--- Start of PROVIDED MATERIAL ---

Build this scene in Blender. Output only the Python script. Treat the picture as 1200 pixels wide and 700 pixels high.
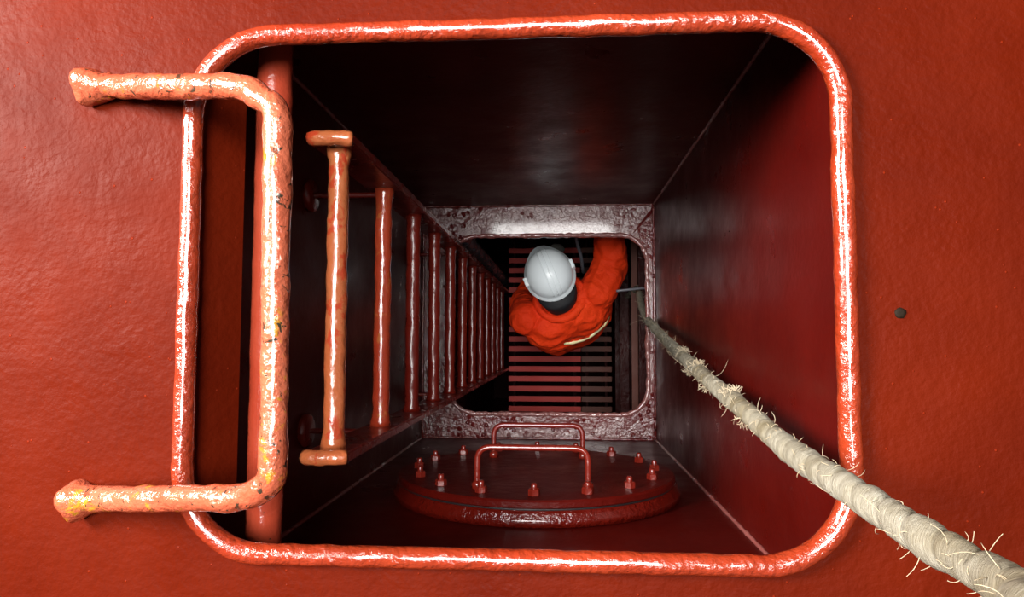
import bpy, bmesh, math, random
from mathutils import Vector, Matrix, Quaternion, noise
from mathutils.bvhtree import BVHTree
for o in list(bpy.data.objects): bpy.data.objects.remove(o, do_unlink=True)
S = bpy.context.scene
C = S.collection
random.seed(7)
PI = math.pi

# ------------------------------------------------------------------ camera, world, light, exposure
F = 800.0                 # focal length in pixels of the 1200 x 700 frame
D0 = 0.92                 # camera height over the upper deck (deck surface z = 0)
VPX, VPY = 655.0, 400.0   # where straight down lands in the frame
cam_d = bpy.data.cameras.new('camera'); cam_d.sensor_width = 36.0; cam_d.lens = F/1200*36
cam_d.clip_start = 0.02
cam = bpy.data.objects.new('camera', cam_d); C.objects.link(cam)
Q = Vector((VPX-600, -(VPY-350), -F)).rotation_difference(Vector((0, 0, -1)))
cam.rotation_mode = 'QUATERNION'; cam.rotation_quaternion = Q; cam.location = (0, 0, D0)
S.camera = cam

w = bpy.data.worlds.new('overcast'); S.world = w; w.use_nodes = True
w.node_tree.nodes['Background'].inputs[0].default_value = (0.86, 0.93, 1.0, 1)
w.node_tree.nodes['Background'].inputs[1].default_value = 0.10

def area(name, loc, target, size, power, col=(1, 1, 1)):
    l = bpy.data.lights.new(name, 'AREA'); l.shape = 'DISK'; l.size = size; l.energy = power; l.color = col
    o = bpy.data.objects.new(name, l); C.objects.link(o); o.location = loc
    o.rotation_euler = (Vector(target)-Vector(loc)).to_track_quat('-Z', 'Y').to_euler()
    return o
area('daylight_through_overhead_opening', (-0.30, 0.55, 5.5), (0.0, 0.0, 0.0), 2.9, 840, (1.0, 0.98, 0.95))
area('added_side_light', (-2.5, 0.95, 1.6), (-0.6, 0.2, 0.0), 1.2, 420, (1.0, 0.93, 0.85))  # added lamp, source unseen; brightens the deck's left and grades it off

S.view_settings.view_transform = 'Standard'; S.view_settings.look = 'None'
S.view_settings.gamma = 1.0; S.view_settings.use_curve_mapping = False
S.view_settings.exposure = 0.0

def W(px, py, d):
    """point at vertical distance d under the camera height, seen at pixel px, py of the survey"""
    r = Q @ Vector(((px-600)/F, -(py-350)/F, -1)); t = d/(-r.z)
    return Vector((0, 0, D0)) + r*t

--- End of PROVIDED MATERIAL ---

EXERCISE GOAL: Your task is to reproduce exactly the lines from the start of the data above through the line containing "S.camera = cam", leaving every picture out.

FINISHED EXERCISE:
Build this scene in Blender. Output only the Python script. Treat the picture as 1200 pixels wide and 700 pixels high.
import bpy, bmesh, math, random
from mathutils import Vector, Matrix, Quaternion, noise
from mathutils.bvhtree import BVHTree
for o in list(bpy.data.objects): bpy.data.objects.remove(o, do_unlink=True)
S = bpy.context.scene
C = S.collection
random.seed(7)
PI = math.pi

# ------------------------------------------------------------------ camera, world, light, exposure
F = 800.0                 # focal length in pixels of the 1200 x 700 frame
D0 = 0.92                 # camera height over the upper deck (deck surface z = 0)
VPX, VPY = 655.0, 400.0   # where straight down lands in the frame
cam_d = bpy.data.cameras.new('camera'); cam_d.sensor_width = 36.0; cam_d.lens = F/1200*36
cam_d.clip_start = 0.02
cam = bpy.data.objects.new('camera', cam_d); C.objects.link(cam)
Q = Vector((VPX-600, -(VPY-350), -F)).rotation_difference(Vector((0, 0, -1)))
cam.rotation_mode = 'QUATERNION'; cam.rotation_quaternion = Q; cam.location = (0, 0, D0)
S.camera = cam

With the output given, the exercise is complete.